ObCig: Se pudesse, o que mudaria no papel do/a mediador/a?
SM: Reconhecimento da parte do governo, reconhecimento por parte das instituições, reconhecimento por parte do Ministério da Educação, principalmente é aí a grande vertente, e a grande batalha e se possível que o mediador tivesse mais apoio porque é uma profissão muito desgastante e que necessitávamos de mais apoio por parte… não sei… das instituições, do governo. Deveríamos ter apoio a nível de formação para podermos ganhar força. Encontros entre os mediadores, reflexão sobre o trabalho que se tem vindo a fazer com a mediação em Portugal. Acho que o reconhecimento, acho que era isso aquilo que eu mudaria no mediador.
ObCig: O que acha que é importante mudar na sociedade para que esta se transforme numa sociedade intercultural?
SM: Em primeiro lugar que não olhássemos para o outro como se tivéssemos de integrá-lo em algo, mas sim incluí-lo e respeitá-lo na sua diferença e quando digo isto, digo para a comunidade cigana, digo para a mulher, digo para as minorias, digo para aqueles que são diferentes, portanto quando nós conseguirmos olhar para o outro enquanto pessoa, nós conseguimos incluí-lo na sociedade.

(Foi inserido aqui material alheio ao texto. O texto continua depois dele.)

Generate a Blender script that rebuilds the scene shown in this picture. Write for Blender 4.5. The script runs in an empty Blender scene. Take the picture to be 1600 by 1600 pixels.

Eu acho que é errado que aquilo que se tem vindo a fazer, trabalhar a integração da comunidade cigana, mas a comunidade cigana não quer ser integrada, quer ser respeitada, que é isso que faz falta, é respeitarmo-nos uns aos outros, e no dia que conseguirmos fazer isso, vamos ter uma sociedade mais justa, sem sombra de dúvidas para toda a gente.
ObCig: Tendo em atenção a sua história de vida e experiência de mediação, que mensagem gostaria de transmitir à sociedade?
SM: Sim é possível, é possível vivermos todos na mesma sociedade, respeitarmo-nos uns aos outros e sim é possível convivermos todos juntos sem nos magoarmos uns aos outros. E respeitando-nos na nossa diferença. Posso falar por experiência própria, já sou casada com um não cigano e uma das coisas que ultimamente me deixou muito afetada e muito magoada, foi o fato de ver várias pessoas publicar no facebook, onde pedem na inscrição da criança para definir a sua etnia, e diz lá descendência cigana, descendência africana, e eu não sei como posso definir os meus filhos, o termo não está lá. Como é que eu defino os meus filhos? São metade metade, são meio termo? Vamos lá meter meio termo? Isso é uma das coisas que eu gostava que ficasse aqui vincada, que é que contínua a magoar-me ao longo de dezoito anos de trabalho, de reflexão, de trabalho de formação principalmente a técnicos e continuar sempre a ser convidada para seminários onde se fala da imigração, dos imigrantes. E eu não tenho outra bandeira, não reconheço outro hino e recuso que me retirem a minha identidade.